Her making of was lost with her.

For nearly fifty years, the few who were aware of its existence were secretly searching for it, like Harrison Ford and the lost ark.

And then suddenly, in 2008, it surfaced again as though by miracle, thanks to Jean-Baptiste Thierrée, the young suicide's last companion, who found it at the back of a cellar and gave it to Alain Robbe-Grillet. He in turn handed it over to Olivier Corpet's Institut Mémoires de l'édition contemporaine with the rest of his archives, a few weeks before his death, and Corpet in turn gave it to me to broadcast on the website of my review, La Règle du Jeu.

The images, damaged by too long a stay in cinematic purgatory, had to be restored.

An editor had to be chosen, to make some kind of sense of the jumble of these six silent, unintelligible reels.

And especially, most important, we recalled that a certain Volker Schlöndorff, then at the very beginning of his career, was Resnais's second assistant on the film; so we went to see him to ask him to decrypt these images, bring them back to life, tell their story and, finally, write a commentary which would become the voice-over fit to the sequences.

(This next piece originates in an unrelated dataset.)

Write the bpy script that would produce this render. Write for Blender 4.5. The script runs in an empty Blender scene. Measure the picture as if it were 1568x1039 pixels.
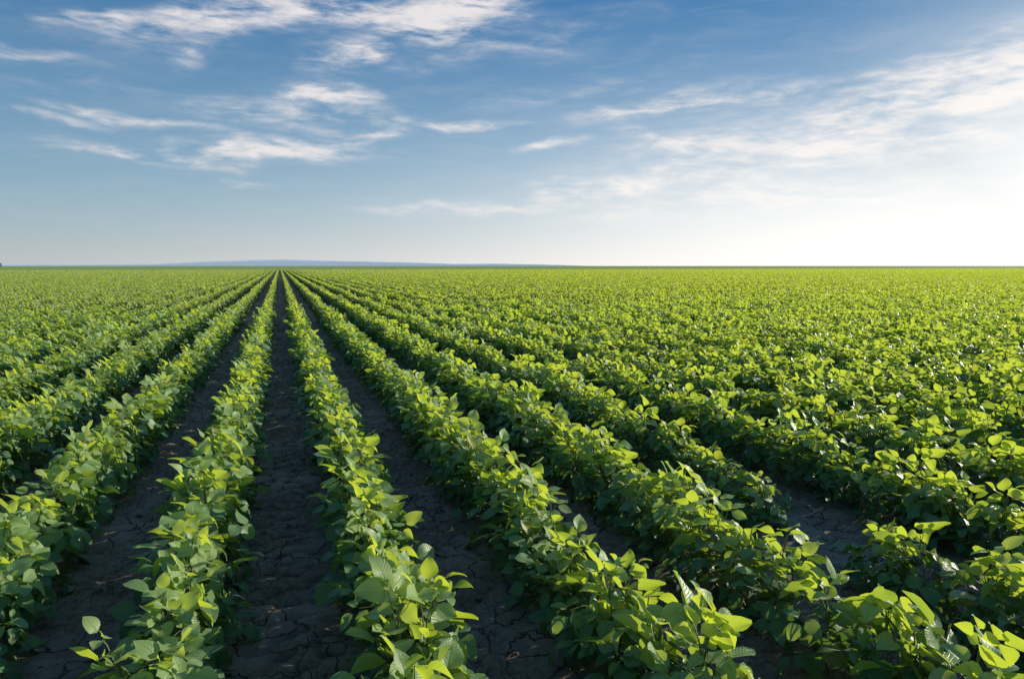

From it all came a film of utter singularity of nearly an hour, one which is the double -- an awkward one, but all the more touching because of it -- of L'Année dernière à Marienbad.

The result was also a truly new film, the behind-the-scenes tale of this masterpiece all in hallways, mirrors, ancient and high parapets, hieratic and unwavering dialogues.

Now, after a unique screening at the Palais de Tokyo in Paris, the film will arrive in New York for another screening, also unique, sponsored by Diane von Furstenberg, to benefit the Maison Française of New York University.